THE Philippine economy is facing mounting pressure from elevated inflation, weak growth and the prolonged Middle East war but has not fallen into stagflation, the University of Asia and the Pacific (UA&P) said.
“Despite negative commentary from some analysts, the Philippine economy is not in stagflation mode,” UA&P economists said in the university’s latest Market Call report.
Stagflation is an economic condition characterized by slow economic growth, rising inflation and high unemployment. Philippine economic growth slumped to 2.8 percent in the first quarter while inflation spiked to 7.2 percent in April, both breaching official targets.
Unemployment, meanwhile, edged down to 5.0 percent in March — the lowest so far this year — but was higher compared to the year-earlier 3.9 percent.
“Inflation, while elevated, will continually trek downwards after a peace deal gets signed, and growth will return when infrastructure spending resumes along with consumer and business confidence,” the UA&P economists said.
They argued that the economy was continuing to show signs of resilience through steady employment conditions, sustained remittance inflows, strong export performance and expectations of an infrastructure spending recovery — factors suggesting that the country is experiencing a slowdown rather than a full-blown stagflation scenario.
The economists said that an unresolved flood control scandal and high oil prices would continue to weigh on growth in the first half as “flip-flopping US-Iran talks may keep fuel prices elevated, hitting the Philippines harder than its Asean peers.”
Second-round effects from the energy shock were also seen lifting inflation further above target for the rest of the year.
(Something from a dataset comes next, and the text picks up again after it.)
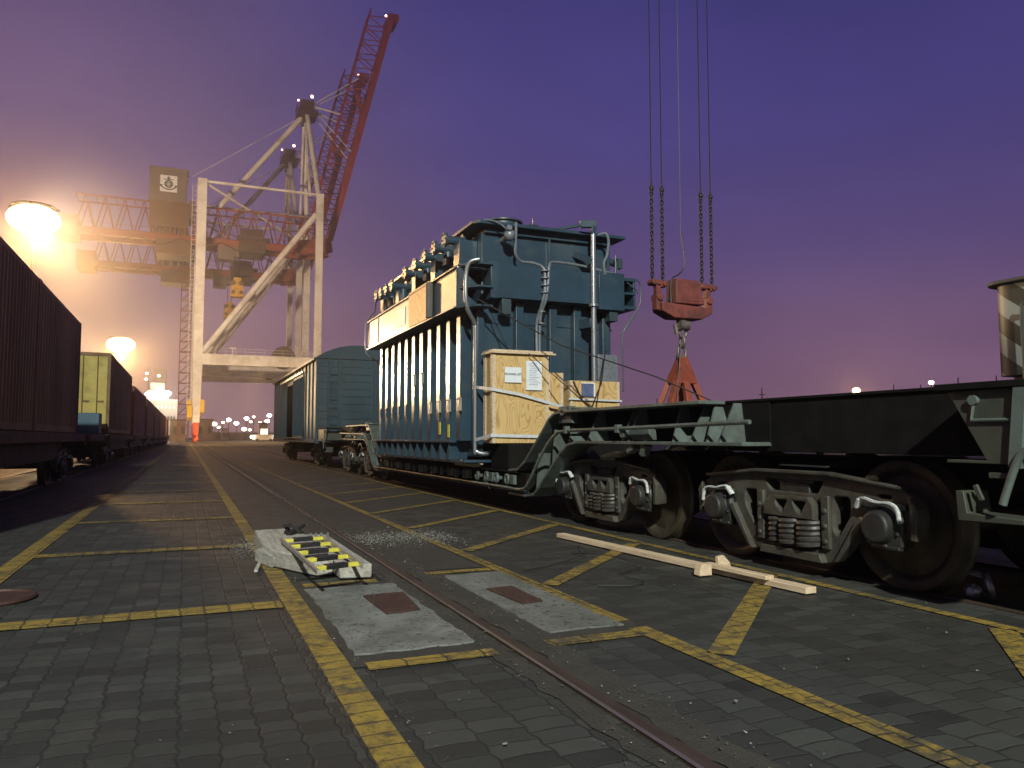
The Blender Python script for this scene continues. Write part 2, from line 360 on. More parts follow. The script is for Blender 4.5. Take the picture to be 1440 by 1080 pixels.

The economists said inflation could hit double-digits “due to base and second-round effects creeping into succeeding inflation readings.”
“Compared with regional peers, the country remains more exposed to sustained oil shocks, which could push inflation above BSP’s (Bangko Sentral ng Pilipinas) estimate,” they noted.
However, growth is expected to recover in the second half to around 5.0 percent due to base effects and ramp up in infrastructure spending.
The UA&P economists expect the BSP to continue tightening monetary policy, projecting at least 75 basis points of additional rate hikes this year after a 25-basis increase in April.